The energy sector has long lead times with up to 10 years from decisions to project completions, the panel said.

“The political establishment has a responsibility to consider how existing processes can be accelerated without abandoning the democratic process. And how we can improve collaboration to enable private investment in infrastructure,” said Hasselgren, researcher on secondment to the Swedish Transport Administration and Uppsala University.

Wanted: more knowledge
This will require improved collaboration and more knowledge, Vattenfall’s Yvonne Ruwaida stressed.

“Municipalities and the regions don’t know enough about the electrical grid today. They need more knowledge to be able to prioritise the right things and have closer dialogue with grid companies to be able to support the emergence of new electrical networks,” Ruwaida said.

Some of the knowledge for a more efficient and flexible energy system can originate from the EU’s CoordiNet project. Under the initiative, local marketplaces are being developed in four locations in Sweden as demonstration facilities for more efficient use of the electricity grid.

“Greater system understanding is needed to optimize the energy system. All too often, we focus on individual technical solutions, such as batteries, wind or nuclear power, and lose focus on overall system optimization. A better understanding of the system provides better economic models for society as a whole,” said Ruwaida.

Accurate facts for informed political decision making
Centre Party politician Rickard Nordin was one of those who attended the seminar, and he stressed that meeting researchers was among the most important things politicians can do.

“To listen, to gain knowledge and then weigh up alternatives. So having the correct facts to hand is vital. That’s why I meet a large number of researchers and people from academia regularly at seminars like this one and individual meetings and study visits,” said Nordin (Centre Party), MP.

Especially useful, according to Nordin, was knowledge of the various challenges that the transition of the energy and transport sector entails and which time aspects are relevant.

“For me, it confirmed much of the image I have, that this is not so much about technology but more about politics, economics, and business models. The nexus between politics, business and academia is absolutely vital for me to be able to make as informed decisions as possible in my role as a legislator and in negotiations with the government,” he said.

In terms of research, the regular seminars offer opportunities for strategic work to develop new research areas.
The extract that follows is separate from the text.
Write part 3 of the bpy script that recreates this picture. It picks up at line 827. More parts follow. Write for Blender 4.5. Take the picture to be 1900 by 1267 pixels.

“This type of seminar is a great way to build on and stimulate new relationships and collaborations. In my role as Energy Platform director, it is my job to co-ordinate and support new collaborations between our own research groups and with other universities,” Bertling Tjernberg said.

The Swedish Electricity Act needs to be reviewed 

Challenges associated with the development of the electrical system include:

  • Creating flexibility in the electrical system to cope with the growing proportion of electricity from renewables.
  • Increasing network capacity for production and transmission.
  • Providing the right information and creating services that promote an open market for energy products and services with active customers.

All this requires a review of both the Electricity Act and electricity grid regulation, as well as more active co-operation between all parties.